G.H.R. von Koenigswald sedang memeriksa fosil tengkorak manusia purba dari Jawa, sekitar 1938. (Sumber: Tropenmuseum/Collectie Stichting Nationaal Museum van Wereldculturen)

19 September 2022


BandungBergerak.idSelain Eugene Dubois, ahli paleontologi yang memperkenalkan fosil manusia purba dari Pulau Jawa ke dunia adalah G.H.R. Von Koenigswald (1902-1982). Istimewanya, berbeda dari Dubois, Koenigswald bekerja untuk jawatan penyelidikan geologi (Opsporingsdienst) di Bandung sejak 1930. Bahkan bagi perkembangan pengetahuan kebumian Bandung sendiri, ia memberikan kontribusinya yang berarti.

Terlahir di Berlin, Jerman, 13 November 1902, Koenigswald yang berayahkan etnologis G.A. von Koenigswald mempelajari ilmu geologi dan paleontologi di Berlin, Tubingen, Cologne dan Munich. Ia lulus pada 1928 dengan tesis berjudul Das Rotliegende der Weidener Bucht. Lalu, dia diangkat menjadi asisten dosen pada Bayerische Staatssammlung fur Geologie antara 1927-1930 (P.V. Tobias, “The Life and Times of Ralph van Koenigswald: Palaeontologist Extraordinary”, 1976 dan “The Life and Work of Professor Dr. G.H.R. von Koenigswald”, 1984).

Perkenalannya dengan jawatan geologi Hindia Belanda terjadi melalui dosennya, Broili. Hal ini diungkap oleh Koenigswald di dalam Meeting Prehistoric Man (1956).

Katanya, “Saya menyelesaikan kuliah di Munich pada musim semi 1927 dan setelahnya menjadi asisten di museum. Pada musim gugur 1930 dosen senior saya, Profesor Broili, menerima surat permintaan dari Belanda: Bisakah salah seorang mahasiswanya pergi ke Jawa sebagai ahli paleontologi bagi bagian survei geologi dari Jawatan Geologi Hindia Belanda? Profesor Broili bertanya pada saya. Saya pun terlonjak kegirangan saat itu. Oleh karena itu, Januari 1931 saya mendarat di Tanjung Priuk, Pelabuhan Jakarta”.

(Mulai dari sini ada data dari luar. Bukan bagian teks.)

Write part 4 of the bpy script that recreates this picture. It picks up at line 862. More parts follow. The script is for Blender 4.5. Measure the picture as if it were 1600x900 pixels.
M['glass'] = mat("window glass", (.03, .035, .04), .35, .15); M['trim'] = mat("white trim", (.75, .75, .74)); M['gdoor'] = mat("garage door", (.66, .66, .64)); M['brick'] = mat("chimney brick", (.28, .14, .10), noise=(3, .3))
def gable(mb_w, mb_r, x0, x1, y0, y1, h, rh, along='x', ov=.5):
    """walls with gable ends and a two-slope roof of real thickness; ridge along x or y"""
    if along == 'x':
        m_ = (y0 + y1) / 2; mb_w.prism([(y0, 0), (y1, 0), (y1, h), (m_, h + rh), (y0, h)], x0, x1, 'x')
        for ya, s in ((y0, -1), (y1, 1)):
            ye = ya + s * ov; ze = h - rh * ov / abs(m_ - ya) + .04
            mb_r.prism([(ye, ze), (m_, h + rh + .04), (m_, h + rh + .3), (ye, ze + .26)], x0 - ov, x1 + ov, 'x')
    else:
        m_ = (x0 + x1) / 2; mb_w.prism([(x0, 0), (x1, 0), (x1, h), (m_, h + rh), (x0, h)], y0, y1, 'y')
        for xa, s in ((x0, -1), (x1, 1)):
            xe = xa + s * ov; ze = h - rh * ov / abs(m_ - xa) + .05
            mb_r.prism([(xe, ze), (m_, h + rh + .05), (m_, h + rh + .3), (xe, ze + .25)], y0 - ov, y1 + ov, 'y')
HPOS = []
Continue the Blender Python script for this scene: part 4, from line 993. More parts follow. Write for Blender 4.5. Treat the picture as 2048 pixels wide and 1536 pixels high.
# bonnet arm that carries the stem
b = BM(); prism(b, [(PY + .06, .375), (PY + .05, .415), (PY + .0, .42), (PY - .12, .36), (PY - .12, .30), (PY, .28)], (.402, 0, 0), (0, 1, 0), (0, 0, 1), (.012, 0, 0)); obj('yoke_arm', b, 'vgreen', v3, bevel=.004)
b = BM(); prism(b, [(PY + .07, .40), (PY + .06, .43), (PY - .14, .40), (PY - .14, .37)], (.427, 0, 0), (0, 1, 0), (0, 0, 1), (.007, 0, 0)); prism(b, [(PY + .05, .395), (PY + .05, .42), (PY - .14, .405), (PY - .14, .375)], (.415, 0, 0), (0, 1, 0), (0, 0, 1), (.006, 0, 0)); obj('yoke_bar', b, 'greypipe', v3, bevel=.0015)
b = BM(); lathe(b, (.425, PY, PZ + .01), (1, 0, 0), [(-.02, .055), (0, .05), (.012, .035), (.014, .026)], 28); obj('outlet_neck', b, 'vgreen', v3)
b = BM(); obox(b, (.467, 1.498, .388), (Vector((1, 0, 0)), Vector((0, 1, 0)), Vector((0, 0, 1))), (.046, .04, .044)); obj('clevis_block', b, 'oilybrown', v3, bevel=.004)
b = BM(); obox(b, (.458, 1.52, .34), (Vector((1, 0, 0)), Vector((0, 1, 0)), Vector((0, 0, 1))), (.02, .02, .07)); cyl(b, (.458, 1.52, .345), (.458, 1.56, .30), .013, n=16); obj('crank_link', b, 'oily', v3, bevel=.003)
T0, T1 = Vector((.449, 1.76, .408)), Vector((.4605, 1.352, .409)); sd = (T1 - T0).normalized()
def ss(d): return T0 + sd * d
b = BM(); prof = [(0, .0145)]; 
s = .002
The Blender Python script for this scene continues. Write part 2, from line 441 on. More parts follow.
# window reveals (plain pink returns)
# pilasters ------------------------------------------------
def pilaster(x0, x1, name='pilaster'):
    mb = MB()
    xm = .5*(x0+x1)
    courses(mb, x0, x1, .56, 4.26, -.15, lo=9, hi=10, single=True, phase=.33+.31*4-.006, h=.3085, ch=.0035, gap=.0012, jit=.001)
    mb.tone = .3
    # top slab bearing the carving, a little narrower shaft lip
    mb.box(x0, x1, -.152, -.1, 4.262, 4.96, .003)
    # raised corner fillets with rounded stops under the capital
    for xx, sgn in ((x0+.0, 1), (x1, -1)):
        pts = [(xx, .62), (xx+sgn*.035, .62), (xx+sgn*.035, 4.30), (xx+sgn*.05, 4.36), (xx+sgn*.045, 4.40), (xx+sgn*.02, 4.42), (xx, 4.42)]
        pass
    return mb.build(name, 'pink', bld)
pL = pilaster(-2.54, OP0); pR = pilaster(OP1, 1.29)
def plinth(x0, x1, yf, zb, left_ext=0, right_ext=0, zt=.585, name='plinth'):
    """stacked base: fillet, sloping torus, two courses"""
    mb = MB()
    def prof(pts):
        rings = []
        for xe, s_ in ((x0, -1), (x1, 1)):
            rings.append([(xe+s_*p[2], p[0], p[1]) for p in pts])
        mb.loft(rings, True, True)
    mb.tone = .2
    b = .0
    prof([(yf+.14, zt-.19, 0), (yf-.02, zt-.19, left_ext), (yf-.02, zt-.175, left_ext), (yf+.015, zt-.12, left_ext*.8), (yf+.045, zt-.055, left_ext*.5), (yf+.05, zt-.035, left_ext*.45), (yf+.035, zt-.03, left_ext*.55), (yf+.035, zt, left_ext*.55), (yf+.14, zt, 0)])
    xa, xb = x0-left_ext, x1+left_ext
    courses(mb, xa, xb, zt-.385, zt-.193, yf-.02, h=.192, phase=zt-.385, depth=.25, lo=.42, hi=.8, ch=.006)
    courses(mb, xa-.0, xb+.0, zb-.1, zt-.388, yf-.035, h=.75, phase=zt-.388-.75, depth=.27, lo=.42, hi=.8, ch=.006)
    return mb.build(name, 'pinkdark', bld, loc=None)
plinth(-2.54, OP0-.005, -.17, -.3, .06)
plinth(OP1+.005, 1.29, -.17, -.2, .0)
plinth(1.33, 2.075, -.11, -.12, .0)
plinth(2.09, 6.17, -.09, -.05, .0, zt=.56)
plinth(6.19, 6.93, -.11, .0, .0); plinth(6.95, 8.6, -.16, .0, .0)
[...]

Koenigswald tercatat bekerja di jawatan pertambangan sejak 31 Oktober 1930. Dalam Bataviaasch Nieuwsblad edisi 15 Januari 1931 dikatakan Koenigswald dipekerjakan sementara (tijdelijke belast) dalam posisinya sebagai seorang ahli paleontologi (de betrekking van paleontoloog) atas keputusan gubernur jenderal sejak 30 Oktober 1930.

Setiba di Bandung, dia segera mempelajari fosil-fosil yang berhasil dikumpulkan Opsporingsdienst. Saat itu ia memusatkan perhatiannya pada mamalia (terutama fauna Trinil). Dengan demikian, hingga Agustus 1931, ia belum turun ke lapangan untuk turut menggali dan menemukan fosil manusia purba.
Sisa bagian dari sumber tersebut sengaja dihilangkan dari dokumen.